Laura descubrió lo contrario. Los carismas propios de la mujer puestos al servicio del quehacer misionero revelaron unas dimensiones no conocidas dentro de la actividad pastoral. Al bajarla del altar e introducirla en los seminarios de misiones, en las curias episcopales, en los hogares, Laura deberá ser un reclamo y un estímulo a favor de la integración total de la mujer en la vida de la Iglesia y de la sociedad. Ella prueba y comprueba que a la mujer no se le ha reconocido el espacio que le corresponde.

No se puede quedar inmovilizada entre rezadores de novenas esta Laura que tan resueltamente rompió los prejuicios racistas y de clase que segregaban y excluían a los indios, y los mantenían bajo sujeción. En su tiempo sacudió las ideas, en que los poderosos se habían instalado, sobre la superioridad del blanco que le daba derecho a disponer de la persona y de las tierras de los indios. Al entregarse por completo al servicio de los indios, al buscarlos entre las selvas de Antioquia y del Chocó, al disolver sus prejuicios y temores con un amor invencible, Laura contribuyó a un cambio de ideas y de actitudes. Si antes convivían en unión antinatural la exclusión, la explotación y el desprecio del indio con unas seudo conciencias cristianas, después de Laura esa convivencia de contrarios tuvo menos argumentos y mayor mala fe. A Laura hay que bajarla del altar para que siga defendiendo con su ejemplo esa opción preferencial por los más pobres y los más débiles, como marca de identidad de los cristianos.
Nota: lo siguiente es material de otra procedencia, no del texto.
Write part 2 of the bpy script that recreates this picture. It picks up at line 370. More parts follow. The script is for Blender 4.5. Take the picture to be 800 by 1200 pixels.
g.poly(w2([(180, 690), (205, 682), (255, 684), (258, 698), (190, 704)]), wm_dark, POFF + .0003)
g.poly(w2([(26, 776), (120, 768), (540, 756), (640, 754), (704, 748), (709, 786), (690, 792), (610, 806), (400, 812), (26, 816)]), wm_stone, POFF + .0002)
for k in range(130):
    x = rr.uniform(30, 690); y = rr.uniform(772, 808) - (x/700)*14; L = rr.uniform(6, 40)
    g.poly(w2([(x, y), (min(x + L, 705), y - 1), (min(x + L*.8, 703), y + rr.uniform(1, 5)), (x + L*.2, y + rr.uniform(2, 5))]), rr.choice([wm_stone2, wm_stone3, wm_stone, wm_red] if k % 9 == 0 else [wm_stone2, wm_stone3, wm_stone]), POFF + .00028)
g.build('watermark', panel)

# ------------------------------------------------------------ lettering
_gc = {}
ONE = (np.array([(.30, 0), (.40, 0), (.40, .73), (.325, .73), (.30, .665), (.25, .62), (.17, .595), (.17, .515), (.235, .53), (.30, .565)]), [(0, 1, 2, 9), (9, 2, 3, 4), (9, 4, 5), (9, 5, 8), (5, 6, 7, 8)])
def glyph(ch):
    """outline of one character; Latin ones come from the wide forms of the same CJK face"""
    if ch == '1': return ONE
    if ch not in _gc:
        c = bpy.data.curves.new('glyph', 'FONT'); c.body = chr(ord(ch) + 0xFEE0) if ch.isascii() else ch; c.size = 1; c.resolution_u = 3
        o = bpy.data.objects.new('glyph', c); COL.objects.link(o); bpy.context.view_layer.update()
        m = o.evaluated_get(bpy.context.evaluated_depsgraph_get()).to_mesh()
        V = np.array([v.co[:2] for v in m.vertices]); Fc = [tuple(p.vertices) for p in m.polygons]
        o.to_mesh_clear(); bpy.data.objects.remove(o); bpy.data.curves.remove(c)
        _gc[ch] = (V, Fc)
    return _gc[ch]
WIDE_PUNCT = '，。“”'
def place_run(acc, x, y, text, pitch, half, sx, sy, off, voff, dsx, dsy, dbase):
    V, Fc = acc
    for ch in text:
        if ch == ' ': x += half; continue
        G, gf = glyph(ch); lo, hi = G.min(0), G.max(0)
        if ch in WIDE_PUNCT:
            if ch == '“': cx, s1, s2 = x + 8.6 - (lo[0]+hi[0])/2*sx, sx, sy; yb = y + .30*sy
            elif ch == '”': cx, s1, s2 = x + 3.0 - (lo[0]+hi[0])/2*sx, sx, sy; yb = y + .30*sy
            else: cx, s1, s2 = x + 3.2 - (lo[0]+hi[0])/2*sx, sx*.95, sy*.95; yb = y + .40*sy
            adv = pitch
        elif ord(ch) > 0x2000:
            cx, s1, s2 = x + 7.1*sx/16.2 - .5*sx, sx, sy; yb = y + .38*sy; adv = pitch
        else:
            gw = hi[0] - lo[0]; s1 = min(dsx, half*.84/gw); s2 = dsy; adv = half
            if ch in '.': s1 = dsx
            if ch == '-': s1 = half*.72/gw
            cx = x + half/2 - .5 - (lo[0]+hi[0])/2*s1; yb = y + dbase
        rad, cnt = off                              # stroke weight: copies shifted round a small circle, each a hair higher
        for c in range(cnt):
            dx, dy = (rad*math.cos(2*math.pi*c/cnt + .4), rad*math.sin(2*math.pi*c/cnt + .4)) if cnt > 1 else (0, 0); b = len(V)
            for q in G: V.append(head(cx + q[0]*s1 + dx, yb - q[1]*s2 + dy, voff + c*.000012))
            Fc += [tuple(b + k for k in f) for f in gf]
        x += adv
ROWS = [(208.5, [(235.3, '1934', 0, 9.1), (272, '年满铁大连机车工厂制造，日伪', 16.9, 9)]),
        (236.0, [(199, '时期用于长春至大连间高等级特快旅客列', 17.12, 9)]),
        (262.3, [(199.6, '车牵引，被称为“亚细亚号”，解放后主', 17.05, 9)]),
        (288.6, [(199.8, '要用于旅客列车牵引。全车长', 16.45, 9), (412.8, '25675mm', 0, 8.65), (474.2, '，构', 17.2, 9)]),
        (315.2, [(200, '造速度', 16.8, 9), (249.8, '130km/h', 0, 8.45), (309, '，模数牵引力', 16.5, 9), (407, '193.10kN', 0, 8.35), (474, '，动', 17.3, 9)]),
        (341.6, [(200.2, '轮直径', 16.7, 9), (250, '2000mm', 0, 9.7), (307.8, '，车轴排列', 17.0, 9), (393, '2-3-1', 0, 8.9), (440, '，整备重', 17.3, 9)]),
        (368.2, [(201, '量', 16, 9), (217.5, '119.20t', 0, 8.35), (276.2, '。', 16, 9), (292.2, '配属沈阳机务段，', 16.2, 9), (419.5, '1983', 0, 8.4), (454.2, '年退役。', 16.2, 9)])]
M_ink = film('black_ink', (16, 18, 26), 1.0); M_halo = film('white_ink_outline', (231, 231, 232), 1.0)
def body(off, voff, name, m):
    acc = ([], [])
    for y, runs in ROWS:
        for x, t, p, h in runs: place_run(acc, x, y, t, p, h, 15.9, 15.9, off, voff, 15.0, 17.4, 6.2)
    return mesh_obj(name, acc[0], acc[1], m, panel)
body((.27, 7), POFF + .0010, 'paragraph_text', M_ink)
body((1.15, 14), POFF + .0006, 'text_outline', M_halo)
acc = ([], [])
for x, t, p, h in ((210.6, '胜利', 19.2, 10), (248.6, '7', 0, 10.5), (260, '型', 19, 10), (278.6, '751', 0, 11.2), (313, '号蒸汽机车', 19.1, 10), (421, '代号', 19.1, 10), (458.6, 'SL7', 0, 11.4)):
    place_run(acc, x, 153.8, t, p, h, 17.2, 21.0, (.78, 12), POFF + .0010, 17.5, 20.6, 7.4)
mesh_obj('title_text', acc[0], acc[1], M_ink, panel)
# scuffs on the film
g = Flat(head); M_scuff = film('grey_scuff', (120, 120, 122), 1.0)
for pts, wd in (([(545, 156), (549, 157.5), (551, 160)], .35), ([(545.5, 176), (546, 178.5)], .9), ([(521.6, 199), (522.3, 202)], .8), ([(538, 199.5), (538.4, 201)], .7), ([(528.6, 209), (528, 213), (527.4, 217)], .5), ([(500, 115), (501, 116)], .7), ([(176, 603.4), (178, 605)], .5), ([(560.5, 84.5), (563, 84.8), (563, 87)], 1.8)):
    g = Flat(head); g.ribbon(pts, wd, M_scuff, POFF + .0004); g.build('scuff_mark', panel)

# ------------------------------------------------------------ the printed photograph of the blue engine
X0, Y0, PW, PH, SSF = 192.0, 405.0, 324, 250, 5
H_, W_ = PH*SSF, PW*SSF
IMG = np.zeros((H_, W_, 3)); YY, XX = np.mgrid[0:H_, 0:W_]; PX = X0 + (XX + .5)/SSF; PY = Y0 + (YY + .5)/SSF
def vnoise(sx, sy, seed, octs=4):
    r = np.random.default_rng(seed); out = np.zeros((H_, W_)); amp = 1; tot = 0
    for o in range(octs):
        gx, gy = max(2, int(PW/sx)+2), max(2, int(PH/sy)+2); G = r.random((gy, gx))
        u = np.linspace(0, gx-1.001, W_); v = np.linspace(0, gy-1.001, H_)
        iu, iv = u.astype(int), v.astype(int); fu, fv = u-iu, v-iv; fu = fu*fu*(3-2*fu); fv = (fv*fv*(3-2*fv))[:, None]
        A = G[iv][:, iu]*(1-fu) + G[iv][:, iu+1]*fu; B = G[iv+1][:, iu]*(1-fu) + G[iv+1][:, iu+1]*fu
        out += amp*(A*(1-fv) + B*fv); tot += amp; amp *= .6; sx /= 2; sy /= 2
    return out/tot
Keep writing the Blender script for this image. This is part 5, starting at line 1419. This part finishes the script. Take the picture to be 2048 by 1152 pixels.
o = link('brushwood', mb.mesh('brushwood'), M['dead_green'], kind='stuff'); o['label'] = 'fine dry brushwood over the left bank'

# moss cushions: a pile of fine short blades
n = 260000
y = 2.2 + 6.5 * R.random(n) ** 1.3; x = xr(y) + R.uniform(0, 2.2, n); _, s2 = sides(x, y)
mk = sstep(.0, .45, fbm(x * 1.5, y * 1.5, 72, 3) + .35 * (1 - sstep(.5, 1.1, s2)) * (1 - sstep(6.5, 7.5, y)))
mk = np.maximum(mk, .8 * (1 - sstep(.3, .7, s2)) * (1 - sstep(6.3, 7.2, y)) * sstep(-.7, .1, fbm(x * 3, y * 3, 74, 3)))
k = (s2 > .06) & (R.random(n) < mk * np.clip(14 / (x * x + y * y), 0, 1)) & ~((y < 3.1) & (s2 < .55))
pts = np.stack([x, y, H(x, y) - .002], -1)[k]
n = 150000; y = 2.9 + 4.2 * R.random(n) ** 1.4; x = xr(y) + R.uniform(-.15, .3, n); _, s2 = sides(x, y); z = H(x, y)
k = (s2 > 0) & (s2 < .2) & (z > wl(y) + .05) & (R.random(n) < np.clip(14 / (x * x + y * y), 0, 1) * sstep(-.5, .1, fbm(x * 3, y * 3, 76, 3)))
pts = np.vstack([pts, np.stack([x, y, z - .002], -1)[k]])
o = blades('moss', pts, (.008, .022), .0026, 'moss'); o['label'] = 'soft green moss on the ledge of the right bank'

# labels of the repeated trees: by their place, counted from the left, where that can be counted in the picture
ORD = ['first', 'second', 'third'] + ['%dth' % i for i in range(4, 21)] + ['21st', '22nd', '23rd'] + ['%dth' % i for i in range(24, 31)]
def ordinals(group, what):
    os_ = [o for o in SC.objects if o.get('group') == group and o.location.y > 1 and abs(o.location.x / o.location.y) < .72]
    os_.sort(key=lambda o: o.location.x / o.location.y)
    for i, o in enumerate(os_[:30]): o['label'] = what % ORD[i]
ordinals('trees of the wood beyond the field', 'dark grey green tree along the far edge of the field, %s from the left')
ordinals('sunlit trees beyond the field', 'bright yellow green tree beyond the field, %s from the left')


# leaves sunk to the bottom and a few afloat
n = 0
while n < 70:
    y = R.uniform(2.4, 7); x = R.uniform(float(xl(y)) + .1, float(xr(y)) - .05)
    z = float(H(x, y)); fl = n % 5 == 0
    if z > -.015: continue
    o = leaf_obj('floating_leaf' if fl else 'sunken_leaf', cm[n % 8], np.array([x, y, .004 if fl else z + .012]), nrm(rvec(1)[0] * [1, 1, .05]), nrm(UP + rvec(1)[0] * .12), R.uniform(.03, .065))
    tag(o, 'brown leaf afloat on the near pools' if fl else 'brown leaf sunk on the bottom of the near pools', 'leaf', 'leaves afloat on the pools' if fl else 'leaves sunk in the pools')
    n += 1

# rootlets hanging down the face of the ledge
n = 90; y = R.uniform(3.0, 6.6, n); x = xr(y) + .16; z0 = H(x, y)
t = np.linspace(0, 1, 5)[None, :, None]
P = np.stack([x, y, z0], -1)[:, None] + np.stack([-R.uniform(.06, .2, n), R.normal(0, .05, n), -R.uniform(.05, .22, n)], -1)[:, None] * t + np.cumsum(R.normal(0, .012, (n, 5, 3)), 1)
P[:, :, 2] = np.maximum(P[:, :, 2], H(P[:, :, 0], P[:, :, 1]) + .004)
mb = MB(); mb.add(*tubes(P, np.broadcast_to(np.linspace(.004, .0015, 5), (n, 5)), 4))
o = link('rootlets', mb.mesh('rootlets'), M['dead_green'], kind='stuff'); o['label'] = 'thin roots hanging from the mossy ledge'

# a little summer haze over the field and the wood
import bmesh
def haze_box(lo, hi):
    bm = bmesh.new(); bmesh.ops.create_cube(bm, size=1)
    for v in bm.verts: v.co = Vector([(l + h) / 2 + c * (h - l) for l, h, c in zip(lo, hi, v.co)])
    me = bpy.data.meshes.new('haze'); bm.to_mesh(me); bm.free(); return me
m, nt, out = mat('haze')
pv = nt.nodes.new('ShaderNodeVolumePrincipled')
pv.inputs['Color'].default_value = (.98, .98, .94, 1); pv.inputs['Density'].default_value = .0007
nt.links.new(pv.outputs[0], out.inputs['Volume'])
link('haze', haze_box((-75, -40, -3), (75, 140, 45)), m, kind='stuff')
Laura les corrigió la plana a los misioneros de la conquista, que apoyados en la espada impusieron la cruz. Su acción misionera no requirió avanzadas de hombres armados que doblegaban con el hierro antes de someter en nombre del Evangelio; tampoco actuó la misionera en nombre de ningún rey o gobernante. Sus monjas, inermes, se instalaban en las vecindades de los poblados y se acercaban a los indios con la ternura de una madre con un hijo díscolo, soportaban sus insultos, sus desplantes y sus amenazas, convencidas de que la fuerza serena del amor es invencible y así demostraron que el amor de Dios no se impone, ni se enseña, se comparte.

Hay que bajarla del altar para que siga enseñando y demostrando que Dios es un ser vivo, no un razonamiento ni una entelequia, y que Él está presente en las buenas y en las malas, que la vida transcurre bajo su mirada amorosa, que Él oye, Él apoya, Él enseña, Él guía todo para bien del hombre.

A quien lee las cartas de Laura o su autobiografía o la historia de su comunidad, al principio se asombra y después acaba por aceptar esa omnipresencia de Dios en la vida de esta religiosa. El afecto del padre que no tuvo, el amor del esposo que nunca buscó, las caricias que nunca recibió de su madre, seca y distante, todo eso lo encuentra acrecentado en su relación con un Dios a quien sirve, de quien vive y en quien centra su actividad desbordante y sus pensamientos.

Al mundo, a la Iglesia, a los hombres y a las mujeres comunes y corrientes nos hace falta una relación con Dios así, tan espontánea, tan fresca, tan de todas las horas, como se ve en la vida de Laura. Hay que bajarla de los altares para que continúe su tarea, y ese es el reto pastoral de la post-canonización.